ROMA. – I cittadini non europei, soggiornanti di lungo periodo e con permesso unico di lavoro, non possono essere trattati in modo diverso dai cittadini italiani nel diritto a ricevere l’assegno per il nucleo familiare, anche se i loro congiunti, come il coniuge e i figli, risiedono temporaneamente nel paese di origine. La parità di trattamento fra i destinatari di questo beneficio – che ha natura sia previdenziale sia di sostegno a situazioni di bisogno – è garantita dai giudici, tenuti ad applicare il diritto europeo “architrave su cui poggia la comunità di corti nazionali, tenute insieme da convergenti diritti e obblighi”.

Lo ha stabilito la Consulta – con la sentenza 67 depositata oggi – condividendo quanto da anni stanno sostenendo i tribunali di merito, e anche l’Associazione di studi giuridici sull’immigrazione che spesso tutela i migranti extracomunitari in giudizio contro l’Inps. A sollevare il problema è stata la Cassazione che riteneva necessario un intervento ulteriormente chiarificatore dopo che il giudice comunitario aveva già detto che distinzioni discriminatorie non sono tollerabili.

Per la Corte Costituzionale, invece, il quadro è ormai chiaro e i giudici di merito hanno il dovere di disapplicare le norme che sul tema dell’assegno per il nucleo familiare (Anf) distinguono tra familiari conviventi e familiari lontani.

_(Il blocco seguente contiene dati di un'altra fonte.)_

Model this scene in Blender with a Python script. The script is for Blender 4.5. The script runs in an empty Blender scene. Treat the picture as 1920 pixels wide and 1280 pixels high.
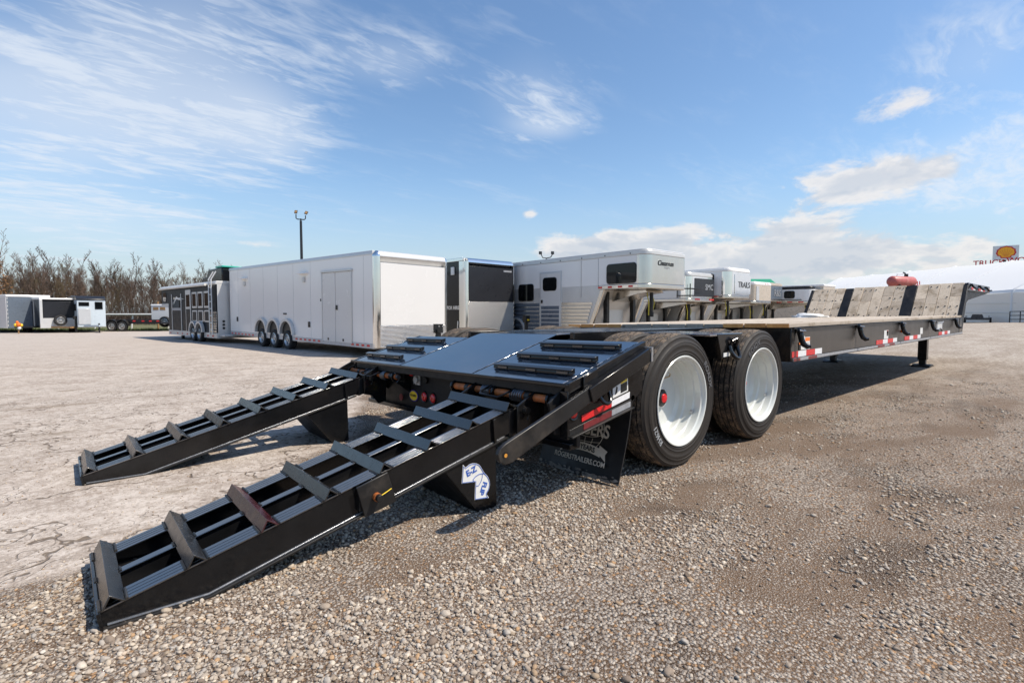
import bpy, bmesh, math, random
import numpy as np
from mathutils import Vector, Matrix, Euler
R = math.radians
rng = random.Random(7)
sc = bpy.context.scene
COL = sc.collection

# ------------------------------------------------------------------ camera
cam = bpy.data.cameras.new('camera'); cam_o = bpy.data.objects.new('camera', cam); COL.objects.link(cam_o)
cam_o.location = (-3.282, -3.241, 1.091)
cam_o.rotation_euler = (R(90 - 3.133), 0, R(49.09 - 90))
cam.sensor_width = 36; cam.lens = 973.9 / 1920 * 36
cam.clip_start = .05; cam.clip_end = 3000
sc.camera = cam_o
sc.cycles.max_bounces = 6; sc.cycles.diffuse_bounces = 3; sc.cycles.glossy_bounces = 4; sc.cycles.transmission_bounces = 4
sc.cycles.caustics_reflective = False; sc.cycles.caustics_refractive = False

# ------------------------------------------------------------------ sun, exposure
SUN = Vector((.43, -.60, 1.0)).normalized()
sl = bpy.data.lights.new('sun', 'SUN'); sl.energy = 4.5; sl.angle = R(.55); sl.color = (1, .915, .79)
so = bpy.data.objects.new('sun', sl); COL.objects.link(so)
so.rotation_euler = (-SUN).to_track_quat('-Z', 'Y').to_euler(); so.location = (0, 0, 30)
sc.view_settings.view_transform = 'Standard'; sc.view_settings.look = 'None'
sc.view_settings.exposure = .36; sc.view_settings.gamma = 1; sc.view_settings.use_curve_mapping = False

# ------------------------------------------------------------------ node helpers
class NT:
    def __init__(s, nt): s.nt = nt
    def n(s, t, **k):
        o = s.nt.nodes.new(t)
        for a, b in k.items(): setattr(o, a, b)
        return o
    def put(s, sock, v):
        if isinstance(v, bpy.types.NodeSocket): s.nt.links.new(v, sock)
        elif v is not None:
            if hasattr(sock, 'default_value'):
                try: sock.default_value = v
                except Exception:
                    sock.default_value = (v[0], v[1], v[2], 1) if len(v) == 3 else v
    def m(s, op, a, b=None, c=None, clamp=False):
        o = s.n('ShaderNodeMath', operation=op, use_clamp=clamp); s.put(o.inputs[0], a)
        if b is not None: s.put(o.inputs[1], b)
        if c is not None: s.put(o.inputs[2], c)
        return o.outputs[0]
    def vm(s, op, a, b=None):
        o = s.n('ShaderNodeVectorMath', operation=op); s.put(o.inputs[0], a)
        if b is not None: s.put(o.inputs[1], b)
        return o.outputs[1] if op in ('LENGTH', 'DOT_PRODUCT', 'DISTANCE') else o.outputs[0]
    def ss(s, v, lo, hi, a=0., b=1.):
        o = s.n('ShaderNodeMapRange', interpolation_type='SMOOTHSTEP'); s.put(o.inputs[0], v)
        o.inputs[1].default_value = lo; o.inputs[2].default_value = hi; o.inputs[3].default_value = a; o.inputs[4].default_value = b
        return o.outputs[0]
    def lin(s, v, lo, hi, a=0., b=1.):
        o = s.n('ShaderNodeMapRange'); s.put(o.inputs[0], v)
        o.inputs[1].default_value = lo; o.inputs[2].default_value = hi; o.inputs[3].default_value = a; o.inputs[4].default_value = b
        return o.outputs[0]
    def noise(s, v, sc_, det=4, rough=.55, dist=0, out=0):
        o = s.n('ShaderNodeTexNoise'); s.put(o.inputs['Vector'], v)
        o.inputs['Scale'].default_value = sc_; o.inputs['Detail'].default_value = det; o.inputs['Roughness'].default_value = rough; o.inputs['Distortion'].default_value = dist
        return o.outputs[out]
    def vor(s, v, sc_, feat='F1', rnd=1.):
        o = s.n('ShaderNodeTexVoronoi', feature=feat); s.put(o.inputs['Vector'], v); o.inputs['Scale'].default_value = sc_; o.inputs['Randomness'].default_value = rnd
        return o
    def mix(s, f, a, b, bt='MIX'):
        o = s.n('ShaderNodeMix', data_type='RGBA', blend_type=bt); s.put(o.inputs[0], f); s.put(o.inputs[6], a); s.put(o.inputs[7], b)
        return o.outputs[2]
    def xyz(s, v):
        o = s.n('ShaderNodeSeparateXYZ'); s.put(o.inputs[0], v); return o.outputs
    def cxyz(s, x, y, z):
        o = s.n('ShaderNodeCombineXYZ'); s.put(o.inputs[0], x); s.put(o.inputs[1], y); s.put(o.inputs[2], z); return o.outputs[0]
    def mp(s, v, scale=(1, 1, 1), rot=(0, 0, 0), loc=(0, 0, 0)):
        o = s.n('ShaderNodeMapping'); s.put(o.inputs[0], v); o.inputs[1].default_value = loc; o.inputs[2].default_value = rot; o.inputs[3].default_value = scale
        return o.outputs[0]
    def bump(s, h, st=.3, d=.01, nrm=None):
        o = s.n('ShaderNodeBump'); o.inputs['Strength'].default_value = st; o.inputs['Distance'].default_value = d; s.put(o.inputs['Height'], h)
        if nrm is not None: s.put(o.inputs['Normal'], nrm)
        return o.outputs[0]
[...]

“La famiglia va aiutata anche se vive dispersa in diversi confini geografici, magari per motivi di guerra, di cultura religiosa, o per situazioni contingenti: è una sentenza molto importante, quella depositata oggi dalla Consulta, e adesso anche la pubblica amministrazione dello Stato, e dunque l’Inps, dovrà seguirla direttamente riconoscendo a tutti i lavoratori non europei che si trovano nel nostro Paese, con i documenti in regola, il diritto a ricevere l’assegno per il nucleo familiare anche se hanno mogli e figli che sono rimasti nel paese di origine”, ha spiegato l’avvocato Alberto Guariso, il legale dell’Asgi che ha partecipato all’udienza davanti alla Corte Costituzionale.

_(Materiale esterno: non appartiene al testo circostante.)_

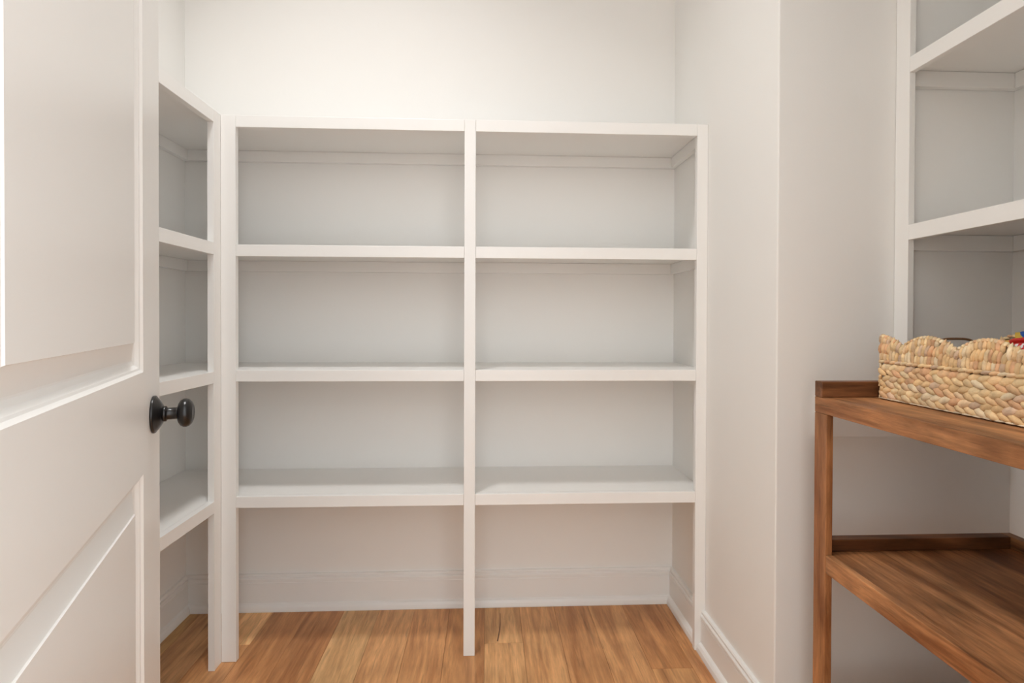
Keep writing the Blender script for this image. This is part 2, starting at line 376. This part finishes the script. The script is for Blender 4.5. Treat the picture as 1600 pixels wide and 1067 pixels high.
# ------------------------------------------------------------------ woven basket
M_reed, nt, b = mat('water_hyacinth', (.72, .47, .25), .6, .3)
at = node(nt, 'ShaderNodeAttribute', attribute_name='tint'); tc = node(nt, 'ShaderNodeTexCoord')
nz = node(nt, 'ShaderNodeTexNoise'); nz.inputs['Scale'].default_value = 420; nz.inputs['Detail'].default_value = 2
nt.links.new(tc.outputs['Object'], nz.inputs['Vector'])
nz2 = node(nt, 'ShaderNodeTexNoise'); nz2.inputs['Scale'].default_value = 70; nz2.inputs['Detail'].default_value = 2; nt.links.new(tc.outputs['Object'], nz2.inputs['Vector'])
mr = node(nt, 'ShaderNodeMapRange'); mr.inputs[1].default_value = .3; mr.inputs[2].default_value = .7; mr.inputs[3].default_value = .78; mr.inputs[4].default_value = 1.12
nt.links.new(nz2.outputs['Fac'], mr.inputs[0])
vm = node(nt, 'ShaderNodeVectorMath', operation='SCALE'); nt.links.new(at.outputs['Color'], vm.inputs[0]); nt.links.new(mr.outputs[0], vm.inputs['Scale'])
nt.links.new(vm.outputs[0], b.inputs['Base Color'])
bp = node(nt, 'ShaderNodeBump'); bp.inputs['Strength'].default_value = .5; bp.inputs['Distance'].default_value = .001
nt.links.new(nz.outputs['Fac'], bp.inputs['Height']); nt.links.new(bp.outputs['Normal'], b.inputs['Normal'])

REED = [(.90, .63, .34), (.88, .60, .31), (.93, .71, .43), (.86, .56, .31), (.90, .65, .40), (.76, .55, .38), (.91, .62, .34), (.84, .50, .28), (.96, .78, .52), (.94, .72, .42), (.90, .66, .37)]
class Reed:
    """collects twisted leaf lobes into one mesh with a colour per lobe"""
    def __init__(s): s.v, s.f, s.c = [], [], []
    def lobe(s, c, d, n, L, w, t, twist=0.0, tip=1.0, col=None):
        """c centre, d long direction, n outward normal; L,w,t full length, width, thickness"""
        d = d.normalized(); n = (n - d * n.dot(d)).normalized(); w_ = d.cross(n)
        base = len(s.v); N, K = 6, 8
        prof = [(.0, .12), (.12, .62), (.34, .98), (.62, .96), (.86, .58), (1.0, .10)]
        for (q, r) in prof:
            pc = c + d * (q - .5) * L + n * (t * .22 * math.sin(math.pi * q))
            for k in range(K):
                a = 2 * math.pi * k / K + twist * (q - .5)
                s.v.append(pc + w_ * (math.cos(a) * r * w / 2) + n * (math.sin(a) * r * t / 2))
        cc = col or random.choice(REED); g = random.uniform(.82, 1.08)
        cc = tuple(q * g for q in cc)
        for i in range(len(prof) - 1):
            for k in range(K):
                s.f.append((base + i * K + k, base + i * K + (k + 1) % K, base + (i + 1) * K + (k + 1) % K, base + (i + 1) * K + k)); s.c.append(cc)
        s.f.append(tuple(base + k for k in range(K))); s.c.append(cc); s.f.append(tuple(base + (len(prof) - 1) * K + k for k in range(K))); s.c.append(cc)
    def strip(s, quad, col):
        base = len(s.v); s.v += quad; s.f.append(tuple(range(base, base + len(quad)))); s.c.append(col)
    def build(s, name, parent):
        me = bpy.data.meshes.new(name); me.from_pydata([tuple(q) for q in s.v], [], s.f)
        ca = me.color_attributes.new('tint', 'FLOAT_COLOR', 'CORNER')
        for p_, c in zip(me.polygons, s.c):
            p_.use_smooth = True
            for li in p_.loop_indices: ca.data[li].color = (*c, 1)
        me.materials.append(M_reed)
        o = bpy.data.objects.new(name, me); COL.objects.link(o); o.parent = parent
        return o
BX0, BX1, BY0, BY1, BZ = .840, 1.148, .628, 1.140, zTt + .001
basket = thing('woven_basket', 'natural woven seagrass basket with a scalloped rim standing on top of the wooden rack', 'basket', (BX0, BY1, BZ))
org = Vector((BX0, BY1, BZ))
RC = .012
def perim(inset=0.0):
    """closed path of the basket wall with rounded corners: returns function s -> (point, tangent, normal), length"""
    x0, x1, y0, y1 = BX0 + inset, BX1 - inset, BY0 + inset, BY1 - inset; r = RC
    segs = []
    segs.append(('l', Vector((x0, y1 - r, 0)), Vector((x0, y0 + r, 0))))
    segs.append(('a', Vector((x0 + r, y0 + r, 0)), math.pi, 1.5 * math.pi))
    segs.append(('l', Vector((x0 + r, y0, 0)), Vector((x1 - r, y0, 0))))
    segs.append(('a', Vector((x1 - r, y0 + r, 0)), 1.5 * math.pi, 2 * math.pi))
    segs.append(('l', Vector((x1, y0 + r, 0)), Vector((x1, y1 - r, 0))))
    segs.append(('a', Vector((x1 - r, y1 - r, 0)), 0, .5 * math.pi))
    segs.append(('l', Vector((x1 - r, y1, 0)), Vector((x0 + r, y1, 0))))
    segs.append(('a', Vector((x0 + r, y1 - r, 0)), .5 * math.pi, math.pi))
    lens = [(g[2] - g[1]).length if g[0] == 'l' else r * math.pi / 2 for g in segs]
    tot = sum(lens)
    def f(s):
        s = s % tot
        for g, L in zip(segs, lens):
            if s <= L or g is segs[-1]:
                q = min(1, s / L)
                if g[0] == 'l':
                    d = (g[2] - g[1]).normalized(); return g[1] + (g[2] - g[1]) * q, d, Vector((d.y, -d.x, 0))
                a = g[2] + (g[3] - g[2]) * q; n = Vector((math.cos(a), math.sin(a), 0)); return g[1] + n * r, Vector((-n.y, n.x, 0)), n
            s -= L
    return f, tot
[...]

“Anche le tante badanti ucraine che lavorano nelle nostre case e hanno lasciato la famiglia nel paese di origine – prosegue Guariso pensando ai bisogni dei profughi dopo l’invasione russa – hanno diritto a questo assegno, non c’è più da tempo la riserva per il capofamiglia maschio”.

“Chi è stato escluso da questo beneficio – aggiunge Guariso – può chiedere gli arretrati per gli ultimi cinque anni, fino allo scorso 28 febbraio. Dopo è arrivata un’altra normativa sulla quale l’Inps deve dare ancora spiegazioni chiare nel senso di assicurare l’universalità di questo diritto. La stiamo aspettando. Occorre rispettare le uguaglianze dove il diritto europeo lo impone, dare l’assegno anche a chi non ha la famiglia vicina serve anche al paese ospitante perché è una misura che favorisce lo sviluppo economico, abbassa la conflittualità e consente di mantenere il legame a doppio senso con il paese di provenienza anziché tagliare i ponti che è sempre un fatto negativo”.